**WHAT IS EXPECTED:**
Return, without pictures, the lines from the start of the data through the one that contains "MB().prism([P(x, y, X=2.31)".

########################################

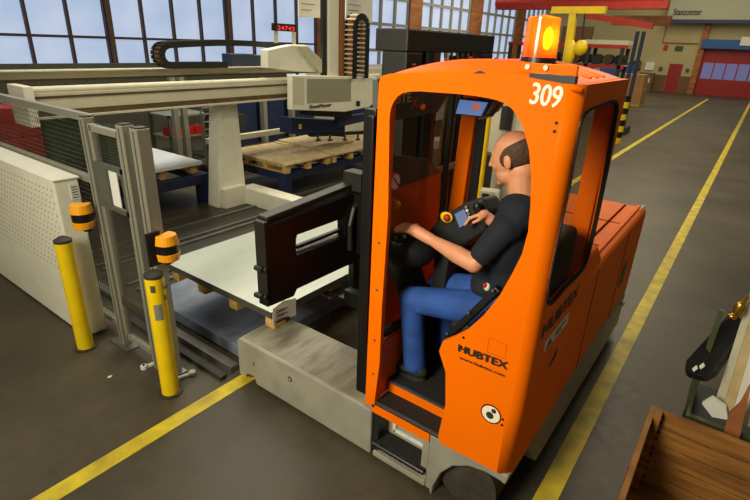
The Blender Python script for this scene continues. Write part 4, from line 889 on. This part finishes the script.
# shirt
sh = MB(); top = P(512, 212, X=2.61)
sh.ball(chest+Vector((0, 0, .02)), (.20, .135, .27), 20); cap(sh, Vector((2.61, .92, 1.30)), chest, .155, .17); cap(sh, shN+Vector((.03, -.01, 0)), shF+Vector((-.03, -.01, 0)), .088, .088); cap(sh, shN, shN.lerp(elN, .72), .082, .068); cap(sh, shF, shF.lerp(elF, .7), .078, .066)
sh.ball(neck+Vector((0, -.01, -.05)), (.11, .10, .06), 16); sh.ball(neck+Vector((0, -.03, -.11)), (.2, .12, .09), 16); sh.ball(neck.lerp(shN, .5)+Vector((0, -.02, .01)), (.10, .11, .09), 16)
sh.ball(Vector((2.60, 1.0, 1.34)), (.17, .13, .10), 16)
blob(sh, 't_shirt', 'shirt', dv, .012, 6)
# trousers
tr_ = MB(); cap(tr_, Vector((2.61, .88, 1.2)), Vector((2.61, .95, 1.22)), .15, .15); cap(tr_, hipN, kneeN, .115, .085); cap(tr_, hipF, kneeF, .115, .085)
for k_, a_ in ((kneeN, ankN), (kneeF, ankF)): cap(tr_, k_, k_.lerp(a_, .5), .085, .078); cap(tr_, k_.lerp(a_, .5), a_+Vector((0, 0, .0)), .078, .08)
for i_ in range(0): c_ = kneeN.lerp(ankN, .25+.2*i_); tr_.ball(c_+Vector((0, -.01, 0)), (.084, .084, .05), 14)
tr_.ball(kneeN+Vector((0, -.09, -.02)), (.08, .05, .05), 14)
blob(tr_, 'trousers', 'jeans', dv, .011, 4)
for i_, a_ in enumerate((ankN, ankF)):
    z0 = .565; s_ = MB(); s_.ball((a_.x, a_.y+.10, z0+.045), (.052, .12, .042), 16); s_.ball((a_.x, a_.y-.03, z0+.06), (.048, .07, .055), 16); cap(s_, Vector((a_.x, a_.y, z0+.06)), Vector((a_.x, a_.y, z0+.13)), .048, .045)
    so_ = blob(s_, 'shoe', 'shoe', dv, .009, 3)
    MB().prism([(a_.x+.05*math.cos(t_), a_.y+.06+.15*math.sin(t_), z0-.004) for t_ in [2*PI*k/20 for k in range(20)]], (0, 0, .022)).build('sole', 'cap', so_); MB().tube([(a_.x-.05, a_.y+.02, z0+.055), (a_.x-.045, a_.y+.12, z0+.05)], .006, 6).build('stripe', 'olive', so_)
q_ = P(487, 287, X=2.30); bl = MB().ball(q_, (.014, .018, .024), 12).build('badge', 'white', dv, smooth='all'); MB().ball(q_+Vector((-.012, .008, .012)), (.012, .012, .014), 10).build('badge_mark', 'red', bl, smooth='all')
MB().prism([P(x, y, X=2.31) for x, y in ((479, 303), (489, 294), (487, 304))], (.01, 0, 0)).build('pocket_tag', 'orange_dark', dv)

# things seen through the cab behind the driver
t = thing('control_cabinet', 'pale machine cabinet seen through cab above the driver', 'cabinet', (7, 2.6, 0))
a = P(488, 140, X=7); b = P(525, 92, X=7); B(7, 7.6, b.y-.6, a.y+.1, 0, 2.3).build('body', 'cream', t, .02)
B(6.98, 7, P(514, 110, X=7).y, P(502, 110, X=7).y, P(505, 130, X=7).z, P(505, 106, X=7).z).build('window', 'cap', t)
for i, x in enumerate((482, 486)): a = P(x, 130, X=6); tag(MB().cyl((6, a.y, 0), (6, a.y, 2.3), .05).build('yellow_pipe', 'yellow'), ('left', 'right')[i]+' of two upright yellow pipes seen through the cab', 'pipe')
t = thing('pipe_stand', 'pale tubular stand seen through the cab before the driver face', 'stand', (5.6, 2.6, 0))
a = P(480, 190, X=6); b = P(498, 192, X=6); MB().tube([(6, a.y, .3), a, b, (6, b.y, .3)], .04).build('frame', 'cream', t); B(6.2, 6.9, b.y-.6, a.y+1.2, .0, .5).build('base', 'olive', t)
t = thing('machine_tower', 'dark machine tower with hoses seen between cab pillar and driver', 'machine', (6.5, 3.3, 0))
a = P(476, 160, X=6.6); b = P(448, 160, X=6.6); B(6.6, 7.2, a.y-.1, b.y+.6, 0, 1.2).build('body', 'cap', t); B(6.55, 6.6, a.y-.1, b.y+.1, 1.1, 1.2).build('tray', 'brown', t)
for i in range(3): MB().tube([P(468+3*i, 100, X=6.5), P(470+3*i, 125, X=6.5), P(472+i, 150, X=6.5)], .03, 6).build('hose', ('copper', 'cap', 'copper')[i], t)
MB().ball(P(472, 147, X=6.4), (.06, .06, .08)).build('valve', 'copper', t, smooth='all')

# ================================================================ RIGHT FOREGROUND
cr = thing('wooden_crate', 'large open brown wooden plank crate in the bottom right corner', 'crate', (2.2, -.5, 0))
zt_ = .62
nP = 5
for i in range(nP):
    z0 = zt_-(i+1)*zt_/nP; z1 = z0+zt_/nP-.009
    B(3.07, 3.1, -1.1, .05, z0, z1).build('end_plank', 'crate', cr, .003); B(1.0, 3.07, .02, .05, z0, z1).build('side_plank', 'crate', cr, .003)
    B(1.0, 3.07, -1.1, -1.07, z0, z1).build('side_plank', 'crate', cr, .003); B(1.0, 1.03, -1.07, .02, z0, z1).build('end_plank', 'crate', cr, .003)
    for zz in (z0+.035, z0+.085): MB().cyl((3.062, -.03, zz), (3.07, -.03, zz), .007, n=8).build('bolt', 'black', cr)
B(1.0, 3.1, -1.1, .05, 0, .02).build('bottom', 'crate', cr)
for y in (-.02,): B(2.98, 3.07, y-.0, y+.04, .02, zt_).build('corner_batten', 'crate', cr)
B(2.5, 2.62, .05, .056, .42, .58).build('red_label', 'reddoor', cr)
XT = 3.5
ct = thing('steel_cart', 'olive green steel cart frame behind the wooden crate', 'cart', (3.6, -.3, 0))
def pp(x, y, X=XT): return P(x, y, X=X)
for (x0, y0), nm in (((698, 378), 'post'), ((722, 310), 'post')):
    a = pp(x0, y0); B(a.x-.015, a.x+.015, a.y-.015, a.y+.015, 0, a.z).build(nm, 'olive', ct)
a, b = pp(692, 405), pp(745, 440); B(3.3, 3.34, b.y-.3, a.y+.02, .28, .5).build('tray_side', 'olive', ct); B(3.3, 4.2, b.y-.3, a.y+.02, .2, .24).build('tray_floor', 'black_matt', ct); B(3.34, 4.2, a.y, a.y+.02, .24, .5).build('tray_side', 'olive', ct)
for x in (3.35, 4.1):
    for y in (-.3, -.6): MB().cyl((x, y-.02, .06), (x, y+.02, .06), .06).cyl((x, y, .1), (x, y, .2), .015).build('caster', 'black', ct)
bt = thing('battery_charger', 'black plastic case with two white stickers leaning on the cart', 'case', pp(700, 360))
q = [P(x, y, X=X) for x, y, X in ((686, 360, 3.3), (684, 372, 3.32), (705, 378, 3.35), (716, 372, 3.4), (740, 336, 3.75), (744, 322, 3.8), (733, 308, 3.85), (722, 320, 3.7))]
MB().prism(q, (.12, -.02, -.10)).build('case_body', 'black_matt', bt, .02)
for (x0, y0) in ((692, 365), (699, 362.5)):
    a = P(x0, y0, X=3.29); MB().prism([P(x0, y0+3.5, X=3.29), P(x0+4.5, y0, X=3.29), P(x0+6, y0+3.5, X=3.29), P(x0+1.5, y0+7, X=3.29)], (-.004, 0, .002)).build('white_sticker', 'paper', bt)
MB().prism([P(x, y, X=3.72) for x, y in ((712, 338), (726, 322), (730, 335), (716, 350))], (-.01, 0, 0)).build('lid_window', 'brown', bt)
for i, (pts, mt_, lb) in enumerate((
    (((752, 288), (713, 408), (724, 416), (752, 332)), 'cream', 'long beige board leaning on the right edge, nearest cart post'),
    (((752, 312), (722, 412), (734, 420), (752, 366)), 'board', 'second beige board, overlapping the first at the right edge'),
    (((757, 330), (731, 418), (752, 428), (757, 400)), 'cream2', 'wide pale board lowest at the right edge above the crate'))):
    X = 3.6-.1*i; tag(MB().prism([P(x, y, X=X) for x, y in pts], (.03, 0, 0)).build('leaning_board', mt_), lb, 'board')
tag(MB().prism([Vector((v.x, v.y, max(v.z, 0) if k < 3 else 0)) for k, v in enumerate([P(x, y, X=3.22) for x, y in ((729, 414), (740, 404), (752, 382), (752, 442), (730, 436))])], (.03, 0, 0)).build('wooden_batten', 'col'), 'reddish brown wooden batten standing behind crate at right edge', 'batten')
tag(MB().prism([P(x, y, X=3.45) for x, y in ((702, 404), (712, 398), (726, 408), (728, 420), (712, 417))], (.02, 0, .01)).build('crumpled_paper', 'paper'), 'crumpled white paper in the cart between black case and boards', 'paper')
t = thing('brass_padlock', 'small brass fitting on the boards at the right edge', 'fitting', pp(739, 310)); a = pp(739, 309, 3.5); MB().ball(a, (.02, .03, .05), 12).ball(a+Vector((0, .02, -.06)), (.02, .025, .02), 12).build('body', 'gold', t, smooth='all'); MB().bar(a+Vector((0, 0, 0)), pp(748, 296, 3.5), .02).build('stem', 'gold', t)

# ================================================================ LIGHT
def area(name, loc, rot, size, size_y, power, col, spread=PI):
    ld = bpy.data.lights.new(name, 'AREA'); ld.shape = 'RECTANGLE'; ld.size = size; ld.size_y = size_y; ld.energy = power; ld.color = col; ld.spread = spread
    o = bpy.data.objects.new(name, ld); COL.objects.link(o); o.location = loc; o.rotation_euler = rot; return o
warm = (1, .88, .62); neut = (1, .93, .74)
area('hall_or_fill_light', (2.6, 4.8, 6.0), (0, 0, 0), 3, 1.2, 105, neut)
area('hall_or_fill_light', (7, 7.5, 6.2), (0, 0, 0), 6, 2, 400, neut)
area('hall_or_fill_light', (-3.2, 2.0, 4.4), (0, math.radians(-68), 0), 2.5, 1.6, 160, neut, math.radians(105))  # added fill aimed at the cab front, not one of the ceiling lamps
area('hall_or_fill_light', (11, 1.2, 7), (0, 0, 0), 5, 1.5, 260, warm)
area('hall_or_fill_light', (20, 3, 7), (0, 0, 0), 8, 3, 520, warm)
area('hall_or_fill_light', (36, 4, 8), (0, math.radians(-20), 0), 8, 6, 560, warm)
area('hall_or_fill_light', (28, 12, 7.5), (0, 0, 0), 8, 3, 600, neut)
pl = bpy.data.lights.new('beacon_light', 'POINT'); pl.energy = 9; pl.color = (1, .45, .05); pl.shadow_soft_size = .03; po = bpy.data.objects.new('beacon_light', pl); COL.objects.link(po); po.location = bc+Vector((-.01, -.035, .26))
wd = bpy.data.worlds.new('world'); SC.world = wd; wd.use_nodes = True; bg = wd.node_tree.nodes['Background']; bg.inputs[0].default_value = (.9, .85, .68, 1); bg.inputs[1].default_value = .13
SC.view_settings.view_transform = 'Standard'; SC.view_settings.look = 'None'; SC.view_settings.exposure = .05; SC.view_settings.gamma = 1; SC.view_settings.use_curve_mapping = False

########################################

**FINAL RESULT:**
The Blender Python script for this scene continues. Write part 4, from line 889 on. This part finishes the script.
# shirt
sh = MB(); top = P(512, 212, X=2.61)
sh.ball(chest+Vector((0, 0, .02)), (.20, .135, .27), 20); cap(sh, Vector((2.61, .92, 1.30)), chest, .155, .17); cap(sh, shN+Vector((.03, -.01, 0)), shF+Vector((-.03, -.01, 0)), .088, .088); cap(sh, shN, shN.lerp(elN, .72), .082, .068); cap(sh, shF, shF.lerp(elF, .7), .078, .066)
sh.ball(neck+Vector((0, -.01, -.05)), (.11, .10, .06), 16); sh.ball(neck+Vector((0, -.03, -.11)), (.2, .12, .09), 16); sh.ball(neck.lerp(shN, .5)+Vector((0, -.02, .01)), (.10, .11, .09), 16)
sh.ball(Vector((2.60, 1.0, 1.34)), (.17, .13, .10), 16)
blob(sh, 't_shirt', 'shirt', dv, .012, 6)
# trousers
tr_ = MB(); cap(tr_, Vector((2.61, .88, 1.2)), Vector((2.61, .95, 1.22)), .15, .15); cap(tr_, hipN, kneeN, .115, .085); cap(tr_, hipF, kneeF, .115, .085)
for k_, a_ in ((kneeN, ankN), (kneeF, ankF)): cap(tr_, k_, k_.lerp(a_, .5), .085, .078); cap(tr_, k_.lerp(a_, .5), a_+Vector((0, 0, .0)), .078, .08)
for i_ in range(0): c_ = kneeN.lerp(ankN, .25+.2*i_); tr_.ball(c_+Vector((0, -.01, 0)), (.084, .084, .05), 14)
tr_.ball(kneeN+Vector((0, -.09, -.02)), (.08, .05, .05), 14)
blob(tr_, 'trousers', 'jeans', dv, .011, 4)
for i_, a_ in enumerate((ankN, ankF)):
    z0 = .565; s_ = MB(); s_.ball((a_.x, a_.y+.10, z0+.045), (.052, .12, .042), 16); s_.ball((a_.x, a_.y-.03, z0+.06), (.048, .07, .055), 16); cap(s_, Vector((a_.x, a_.y, z0+.06)), Vector((a_.x, a_.y, z0+.13)), .048, .045)
    so_ = blob(s_, 'shoe', 'shoe', dv, .009, 3)
    MB().prism([(a_.x+.05*math.cos(t_), a_.y+.06+.15*math.sin(t_), z0-.004) for t_ in [2*PI*k/20 for k in range(20)]], (0, 0, .022)).build('sole', 'cap', so_); MB().tube([(a_.x-.05, a_.y+.02, z0+.055), (a_.x-.045, a_.y+.12, z0+.05)], .006, 6).build('stripe', 'olive', so_)
q_ = P(487, 287, X=2.30); bl = MB().ball(q_, (.014, .018, .024), 12).build('badge', 'white', dv, smooth='all'); MB().ball(q_+Vector((-.012, .008, .012)), (.012, .012, .014), 10).build('badge_mark', 'red', bl, smooth='all')
MB().prism([P(x, y, X=2.31) for x, y in ((479, 303), (489, 294), (487, 304))], (.01, 0, 0)).build('pocket_tag', 'orange_dark', dv)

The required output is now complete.